On 15/09/25 1:32 pm, Leon Romanovsky wrote:
On Mon, Sep 15, 2025 at 12:24:16PM +0530, Mahanta Jambigi wrote:
quoted
On 12/09/25 2:37 pm, Leon Romanovsky wrote:
quoted
On Fri, Sep 12, 2025 at 01:18:52PM +0530, Mahanta Jambigi wrote:
quoted
On 10/09/25 3:31 pm, Leon Romanovsky wrote:
quoted
quoted
--- a/net/smc/smc_pnet.c
+++ b/net/smc/smc_pnet.c
@@ -450,7 +450,7 @@ static int smc_pnet_add_ib(struct smc_pnettable *pnettable, char *ib_name,
return -ENOMEM;
new_pe->type = SMC_PNET_IB;
memcpy(new_pe->pnet_name, pnet_name, SMC_MAX_PNETID_LEN);
- strncpy(new_pe->ib_name, ib_name, IB_DEVICE_NAME_MAX);
+ strscpy(new_pe->ib_name, ib_name);
It is worth to mention that caching ib_name is wrong as IB/core provides
IB device rename functionality.
In our case we hit this code path where we pass *PCI_ID*
as the *ib_name* using *smc_pnet* tool(smc_pnet -a <pnet_name> -D
<PCI_ID>). I believe PCI_ID will not change, so caching it here is fine.
If I remember, you are reporting that cached ib_name through netlink much later.
The caching itself is not an issue, but incorrect reported name can be seen as
a wrong thing to do.
In what case we can see this incorrect reported name, could you please
elaborate.
Did you open net/smc/smc_pnet.c?
Yes, I have gone through it focusing on *ib_name* usage.

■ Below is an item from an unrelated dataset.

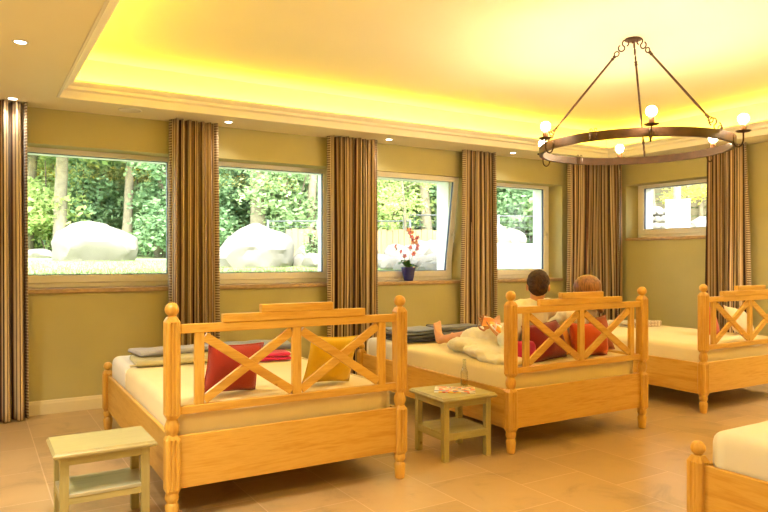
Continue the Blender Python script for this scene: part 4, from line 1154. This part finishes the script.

Everything that uses ib_name in that file is incorrect.
From glance look:
1. smc_pnet_find_ib() returns completely random results if device is
renamed in parallel.
I agree. Currently we are *not* handling the change of IB device names &
when that happens the cached *ib_name* doesn't match anymore with the
changed ib_name. We are looking into this internally.